▶ [Instruction]: Write out the listing below in full and exactly, leaving out every picture.

▶ [Dataset extract]:
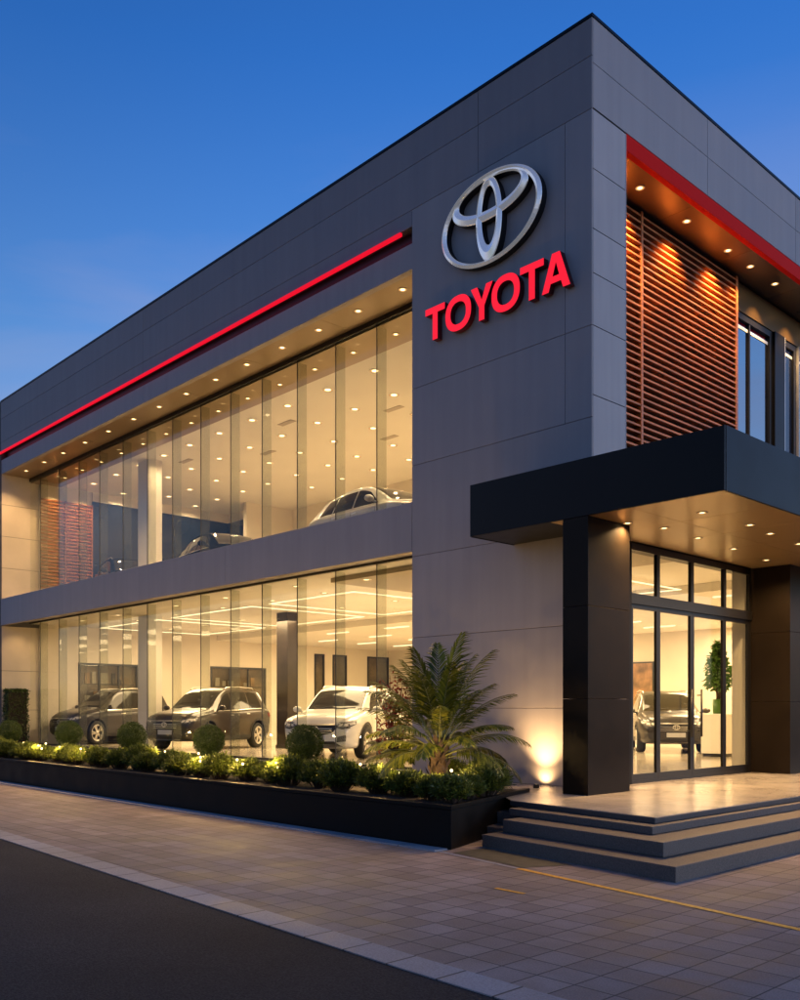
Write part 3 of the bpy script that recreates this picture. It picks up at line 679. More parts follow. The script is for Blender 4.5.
for x, y, sc, lb in ((-.15, -3.15, .8, 'leafy green shrub at the foot of the palm, at the planter corner'), (-.05, -2.3, 1.1, 'bright green shrub beside the palm, halfway along the planter end'), (-.55, -1.75, 1.1, 'bright leafy shrub nearest the wall washer light at the planter end'), (-1.2, -1.7, 1.0, 'dark leafy shrub behind the palm, close to the grey wall'), (.22, -3.22, .85, 'small shrub tucked into the sharp front corner of the planter'), (.02, -2.72, .8, 'low shrub on the planter end side, between the corner shrub and the bright one'), (-.52, -2.72, .7, 'small shrub pressed against the front of the palm trunk')):
    place_shrub(x, y, sc, random.uniform(0, 6), 0 if 'foot' in lb else 2, lb)

# palm
def frond(mb, ms, base, az, el, ln, droop, nl=26, lw=.36):
    """arching frond: rachis tube and two rows of leaflets"""
    pts = []; p = Vector(base); e = el; n = 14
    for i in range(n+1):
        pts.append(p.copy()); e = el-droop*(i/n)**1.6
        p = p+Vector((math.cos(az)*math.cos(e), math.sin(az)*math.cos(e), math.sin(e)))*ln/n
    ms.tube(pts, [lerp(.011, .003, i/n) for i in range(n+1)], 5, cap=False)
    for k in range(nl*2):
        t = .28+.72*(k//2)/nl; sd = 1 if k % 2 else -1
        i = min(int(t*n), n-1); q = pts[i].lerp(pts[i+1], t*n-i); ax = (pts[i+1]-pts[i]).normalized()
        side = Vector((-math.sin(az), math.cos(az), 0))*sd; up = side.cross(ax)*sd
        L_ = lw*math.sin(math.pi*min(1, .12+.86*t))**.6*random.uniform(.85, 1.1)*ln
        dd = (side*random.uniform(.75, .95)+ax*lerp(.7, 1.5, t)+up*.35).normalized()
        wd = .026; d2 = (dd-Vector((0, 0, .35+.25*random.random()))).normalized()
        m1 = q+dd*L_*.55; tip = m1+d2*L_*.45; s = dd.cross(up).normalized()*wd/2
        mb.add([q-s*.5, q+s*.5, m1+s, m1-s, tip], [(0, 1, 2, 3), (3, 2, 4)], 0)
random.seed(5)
PM = thing('palm_tree', 'bushy feather palm with a short trunk standing at the planter corner', 'palm tree', (-.98, -2.2, .47)); PM.scale = (1.14,)*3
fr = MB(); st = MB()
for k in range(38):
    az = k*2.39996; q = k/37
    el = lerp(1.48, .22, q)+random.uniform(-.1, .1); ln = random.uniform(1.15, 1.45)*lerp(.98, .80, q)
    frond(fr, st, (.035*math.cos(az), .035*math.sin(az), lerp(.62, .40, q)), az, el, ln, lerp(.55, 1.45, q), 26, .27)
fr.build('fronds', M['palm'], PM); st.build('frond_stalk', M['palmstem'], PM)
tk = MB(); tk.tube([(0, 0, -.03), (0, .01, .15), (-.01, 0, .35), (0, 0, .66)], [.12, .13, .10, .05], 12)
for k in range(46):
    a = k*2.39996; z = lerp(.02, .58, k/45); rr = lerp(.125, .07, k/45)
    b0 = Vector((math.cos(a)*rr, math.sin(a)*rr, z)); leaf_quad(tk, b0, Vector((math.cos(a)*.5, math.sin(a)*.5, 1)), Vector((math.cos(a), math.sin(a), 0)), .16, .075)
tk.build('trunk', M['bark'], PM)
# small palm-like plant left of the palm, by the glass
random.seed(9)
P2 = thing('small_palm', 'small young palm between the white car and the big palm', 'palm tree', (-2.41, -1.7, .47))
fr = MB(); st = MB()
for k in range(13):
    az = k*2.4; frond(fr, st, (0, 0, .36), az, random.uniform(.35, 1.2), random.uniform(.45, .62), 1.5, 16, .36)
st.tube([(0, 0, 0), (.01, 0, .2), (0, 0, .38)], [.02, .017, .012], 6)
fr.build('fronds', M['palm'], P2); st.build('stem', M['palmstem'], P2)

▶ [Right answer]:
Write part 3 of the bpy script that recreates this picture. It picks up at line 679. More parts follow. The script is for Blender 4.5.
for x, y, sc, lb in ((-.15, -3.15, .8, 'leafy green shrub at the foot of the palm, at the planter corner'), (-.05, -2.3, 1.1, 'bright green shrub beside the palm, halfway along the planter end'), (-.55, -1.75, 1.1, 'bright leafy shrub nearest the wall washer light at the planter end'), (-1.2, -1.7, 1.0, 'dark leafy shrub behind the palm, close to the grey wall'), (.22, -3.22, .85, 'small shrub tucked into the sharp front corner of the planter'), (.02, -2.72, .8, 'low shrub on the planter end side, between the corner shrub and the bright one'), (-.52, -2.72, .7, 'small shrub pressed against the front of the palm trunk')):
    place_shrub(x, y, sc, random.uniform(0, 6), 0 if 'foot' in lb else 2, lb)

# palm
def frond(mb, ms, base, az, el, ln, droop, nl=26, lw=.36):
    """arching frond: rachis tube and two rows of leaflets"""
    pts = []; p = Vector(base); e = el; n = 14
    for i in range(n+1):
        pts.append(p.copy()); e = el-droop*(i/n)**1.6
        p = p+Vector((math.cos(az)*math.cos(e), math.sin(az)*math.cos(e), math.sin(e)))*ln/n
    ms.tube(pts, [lerp(.011, .003, i/n) for i in range(n+1)], 5, cap=False)
    for k in range(nl*2):
        t = .28+.72*(k//2)/nl; sd = 1 if k % 2 else -1
        i = min(int(t*n), n-1); q = pts[i].lerp(pts[i+1], t*n-i); ax = (pts[i+1]-pts[i]).normalized()
        side = Vector((-math.sin(az), math.cos(az), 0))*sd; up = side.cross(ax)*sd
        L_ = lw*math.sin(math.pi*min(1, .12+.86*t))**.6*random.uniform(.85, 1.1)*ln
        dd = (side*random.uniform(.75, .95)+ax*lerp(.7, 1.5, t)+up*.35).normalized()
        wd = .026; d2 = (dd-Vector((0, 0, .35+.25*random.random()))).normalized()
        m1 = q+dd*L_*.55; tip = m1+d2*L_*.45; s = dd.cross(up).normalized()*wd/2
        mb.add([q-s*.5, q+s*.5, m1+s, m1-s, tip], [(0, 1, 2, 3), (3, 2, 4)], 0)
random.seed(5)
PM = thing('palm_tree', 'bushy feather palm with a short trunk standing at the planter corner', 'palm tree', (-.98, -2.2, .47)); PM.scale = (1.14,)*3
fr = MB(); st = MB()
for k in range(38):
    az = k*2.39996; q = k/37
    el = lerp(1.48, .22, q)+random.uniform(-.1, .1); ln = random.uniform(1.15, 1.45)*lerp(.98, .80, q)
    frond(fr, st, (.035*math.cos(az), .035*math.sin(az), lerp(.62, .40, q)), az, el, ln, lerp(.55, 1.45, q), 26, .27)
fr.build('fronds', M['palm'], PM); st.build('frond_stalk', M['palmstem'], PM)
tk = MB(); tk.tube([(0, 0, -.03), (0, .01, .15), (-.01, 0, .35), (0, 0, .66)], [.12, .13, .10, .05], 12)
for k in range(46):
    a = k*2.39996; z = lerp(.02, .58, k/45); rr = lerp(.125, .07, k/45)
    b0 = Vector((math.cos(a)*rr, math.sin(a)*rr, z)); leaf_quad(tk, b0, Vector((math.cos(a)*.5, math.sin(a)*.5, 1)), Vector((math.cos(a), math.sin(a), 0)), .16, .075)
tk.build('trunk', M['bark'], PM)
# small palm-like plant left of the palm, by the glass
random.seed(9)
P2 = thing('small_palm', 'small young palm between the white car and the big palm', 'palm tree', (-2.41, -1.7, .47))
fr = MB(); st = MB()
for k in range(13):
    az = k*2.4; frond(fr, st, (0, 0, .36), az, random.uniform(.35, 1.2), random.uniform(.45, .62), 1.5, 16, .36)
st.tube([(0, 0, 0), (.01, 0, .2), (0, 0, .38)], [.02, .017, .012], 6)
fr.build('fronds', M['palm'], P2); st.build('stem', M['palmstem'], P2)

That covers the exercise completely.